Markets not peachy on impeachment

Markets aren’t feeling too peachy about impeachment. Calls for President Trump to be impeached are growing louder and that has created a long overdue sense of fear in markets. The so-called fear gauge, the VIX index spiked 10%, the Dow Jones tanked triple digits when it opened and haven demand for US treasuries spiked. Particularly with political risk in Europe seemingly in the rear-view mirror, financial markets are starting to react to the volatile situation in Washington.


The concern centres around a memo from recently-fired FBI Director James Comey. According to the memo, President Donald Trump told Comey “I hope you can let this go” with regard to the investigation of former National Security Adviser Michael Flynn. If the memo is anything more than ‘fake news’ then it could be interpreted as an obstruction of justice, which is an impeachable offense.


The President of the United States can’t be impeached because of a memo but if his focus is on clearing his name, it isn’t on his agenda of tax cuts, infrastructure spending and deregulation. Trump getting any market-friendly legislation passed anytime soon seems pretty remote.


The FTSE, Lloyds and Lib Dems

As far as global markets go, the FTSE 100 was a relative haven from the latest Trump storm, thanks in part to optimism about the upcoming general election. The launch of the Liberal Democrats party manifesto which includes a pledge for a new Brexit referendum was largely ignored by markets. Britain’s two party system means Lib Dem polices will likely never make it to light of day. That said, markets will be watching the polls for whether Remain voters show signs of switching party loyalty.

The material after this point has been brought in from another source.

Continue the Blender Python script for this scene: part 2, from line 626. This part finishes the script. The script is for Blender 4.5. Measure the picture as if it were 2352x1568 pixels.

Lloyds banking Group getting free of government ownership for first time since the financial crisis saw its shares rise to the top of the UK benchmark. Lloyds being fully private again distances the trauma of the bailout and removes a big seller that was capping possible share price gains. It makes Lloyds a much more attractive proposition all around.


The dollar’s demise

Compressed stock market volatility has seen investors react to US policy uncertainty via currency markets. The US dollar is now at its lowest level since the surprise election victory of Donald Trump last November. The dollar-yen currency pair (USDJPY), which typically has a good correlation with the US stock market, tanked 1.5% on Wednesday. That’s a big move by forex market standards.


The dollar upset has been compounded by optimism on the other side of the pond. The British pound strengthened after data showed UK unemployment at 4.6%, its lowest in 42 years. The euro was in demand again, stretching its recent run of gains since the French election after data showed consumer price inflation remained steady at 1.9% y/y in April.